Blendolous Review

Someone once suggested that you can gauge how well a game has been received by counting the number of imitators it has received, and — utilizing this rubric — it would seem that Threes! has certainly been doing rather well for itself. While many of these knockoffs have been mindlessly derivative, some of them — such as Caleb Hugo’s Circle of Fifths (our review) — have been uniquely innovative in their own right. While perhaps not as profoundly educational as Caleb’s in-depth look into music theory, YPR Software’s Blendolous (out now, free) still manages to be suitably unique and engaging.

screen480x480 (47)By now you most likely already know the gist of how a Threes! clone is meant to be played, but — just in case you somehow haven’t yet tried this rapidly growing genre — I’m going to recap the basics all the same.

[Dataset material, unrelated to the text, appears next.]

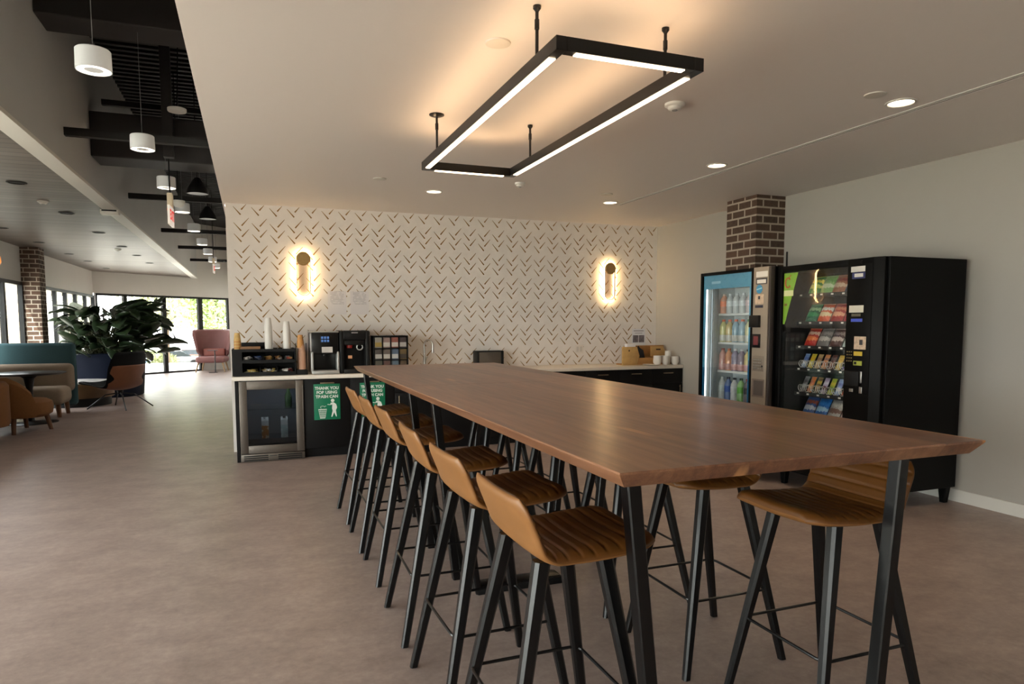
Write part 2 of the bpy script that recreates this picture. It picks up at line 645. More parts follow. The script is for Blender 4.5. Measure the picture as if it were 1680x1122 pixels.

When Blendolous begins you’ll find yourself staring at a 4×4 grid, where two of those squares are already filled with blocks (each of which will be one of the three primary colors: Blue, Red, or Yellow). Swiping in any of the four cardinal directions will force all tiles available to move in that direction to slide forward as far as possible (basically, all tiles in the relevant column/row will generally move so long as it isn’t 100% full). Whenever this causes two primary colors to collide — so long as they aren’t the exact same hue — they’ll combine into a secondary colored box (such as Purple, Green, or Orange), which is important since a new primary colored square is added after each turn.

Furthermore, you can combine any secondary colored square with the primary color not used in that specific secondary color’s creation (such as Yellow with Purple, Blue with Orange, or Red with Green). This will result in the creation of a Black square with the number one written on it, and all Black squares – regardless of their number – may also be freely combined at any given moment (with their displayed numbers being added up).  Finally — to help people more easily realize which squares are combinable — arrows will always be shown connecting whichever squares are validly mixable, and there’s even a Color Blind friendly mode to ensure that no one is ever left out.

First of all — if it wasn’t immediately obvious — I will say right off the bat that the ease of smashing Black squares together does make it far easier to tidy-up the playing field here than in games such as Circle of Fifths. While this certainly helps to make the game more immediately accessible than Circle of Fifths was up front, I wouldn’t exactly say that playing Blendolous is an easy-mode experience to simply be written off. Although it might be readily apparent what you may attempt with the various squares littering your board, it’s another matter entirely to deal with a lethal overabundance of Orange tiles.

screen480x480 (48)Although Blendolous definitely contains a requisite endless mode — wherein your primary concern is preventing the playing field from filling up — the game also contains a challenge mode, where you’re tasked with creating a Black square with a specific value. While this might initially sound nearly identical to the endless mode, let me assure you that there’s a world of difference between pursuing what will let you survive and aggressively focusing yourself upon smashing all the Black squares together at any cost. Successfully finishing a challenge will immediately open up the next one, which will then task you with constructing a Black square ten points higher than the previous Blendolous challenge (and the challenge mode can continue on like this pretty much indefinitely).

Finally — the same as Circle of Fifths before it — Blendolous is offered upfront for the super low-low price of absolutely free, with the only IAP available letting you disable the ads that pop-up ever now and then after a failed match. Should you have liked either Threes! — or any of the other games based upon it — then there’s an extremely good chance that you’ll enjoy Blendolous as well, which manages to stand up well on its own right. Here’s hoping that — as time marches forward — YPR Software will continue to bless us with additional excellent offerings on the iTunes Marketplace, seeing as how their stab at mimicking Threes! has been solidly unique.

iFanzine Verdict: Although Blendolous is indeed another clone of Threes!, the game’s focus upon primary color-mixing — despite seeming easy at first — actually manages to be a solidly challenging experience fully within its own right. Couple this with a free price tag — where the only IAP available is one that disables the occasional ad — and you have a unique app that’s worth checking out, especially for Threes! fans. That said, any whom found Threes! to be overly minimalistic — and didn’t like it as a result — probably won’t find much within Blendolous to change their mind about this particular genre either.